The sun's heat could not penetrate through the smoke to raise night's cold. In fact, as it became 8, then 9, I think it was only getting colder. Wally and I froze as we ate breakfast standing to keep the blood flowing.
We rode out slowly, trying not take deep breathes of this haze in our lungs.
It did not take as long as I thought to get out of the thick of it. The smoke lingered for miles and miles, but slowly Montana's scenery unveiled itself.
Once I was warmed up, excuse my English, I felt Fucking Amazing. That's a capital 'F' and a capital 'A.'
110% today!
Montana is gorgeous and we are flowing through tailwinds all day. See that 15.2 average speed. I haven't ridden like this since Kansas!
Not too much happened except crushing the 69 mile ride.

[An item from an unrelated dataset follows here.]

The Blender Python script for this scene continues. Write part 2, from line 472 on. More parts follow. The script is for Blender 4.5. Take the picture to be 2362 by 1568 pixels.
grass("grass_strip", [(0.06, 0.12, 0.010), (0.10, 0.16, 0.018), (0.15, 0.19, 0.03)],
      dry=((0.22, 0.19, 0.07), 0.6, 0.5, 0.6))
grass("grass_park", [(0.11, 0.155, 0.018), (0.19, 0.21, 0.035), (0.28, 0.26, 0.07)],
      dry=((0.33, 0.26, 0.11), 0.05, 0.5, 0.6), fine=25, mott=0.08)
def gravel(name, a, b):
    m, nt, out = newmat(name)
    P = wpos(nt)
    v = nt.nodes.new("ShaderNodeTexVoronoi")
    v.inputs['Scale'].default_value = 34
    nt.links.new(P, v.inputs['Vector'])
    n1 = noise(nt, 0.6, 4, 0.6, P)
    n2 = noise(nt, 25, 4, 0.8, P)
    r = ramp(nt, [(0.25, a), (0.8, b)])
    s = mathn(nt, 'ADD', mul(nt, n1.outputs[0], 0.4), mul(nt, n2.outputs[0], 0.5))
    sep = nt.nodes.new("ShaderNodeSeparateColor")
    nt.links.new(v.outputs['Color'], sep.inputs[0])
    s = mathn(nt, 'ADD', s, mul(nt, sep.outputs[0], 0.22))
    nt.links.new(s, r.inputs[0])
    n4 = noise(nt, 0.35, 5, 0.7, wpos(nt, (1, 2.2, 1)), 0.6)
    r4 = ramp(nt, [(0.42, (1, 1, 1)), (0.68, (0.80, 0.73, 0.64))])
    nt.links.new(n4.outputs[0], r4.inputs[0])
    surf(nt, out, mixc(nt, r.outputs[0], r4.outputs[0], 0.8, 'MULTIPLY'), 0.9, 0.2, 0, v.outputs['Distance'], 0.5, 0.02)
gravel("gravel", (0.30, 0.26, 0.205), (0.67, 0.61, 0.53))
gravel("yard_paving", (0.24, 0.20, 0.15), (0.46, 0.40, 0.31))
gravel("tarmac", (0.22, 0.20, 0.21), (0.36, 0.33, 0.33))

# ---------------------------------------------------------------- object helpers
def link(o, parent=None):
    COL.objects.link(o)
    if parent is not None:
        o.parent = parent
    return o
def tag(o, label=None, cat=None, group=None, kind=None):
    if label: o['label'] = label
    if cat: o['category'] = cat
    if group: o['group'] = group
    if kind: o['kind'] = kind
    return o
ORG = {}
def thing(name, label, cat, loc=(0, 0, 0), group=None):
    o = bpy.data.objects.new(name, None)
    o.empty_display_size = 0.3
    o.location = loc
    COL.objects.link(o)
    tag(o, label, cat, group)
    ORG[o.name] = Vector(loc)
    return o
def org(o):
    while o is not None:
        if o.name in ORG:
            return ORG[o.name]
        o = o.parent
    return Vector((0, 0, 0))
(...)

We rode by Earthquake Lake which was just formed due to an earthquake in the 50s. Very cool to see some new geography that has happened so recently (and only took a week to form) rather than something formed millions of years ago.
I caught up on a few hours of my favorite Fall/Winter podcast, ESPN's Fantasy Focus to get prepped for 3 upcoming fantasy football drafts. Matthew Berry, Field Yates and Stephania Bell give out some truly mediocre advise and hearing their voices reminds me of home and the football season. Then I switched to music and every song brought on the endorphin's. It was a fantastic day.
Hate to say it, but happy to have cell service again!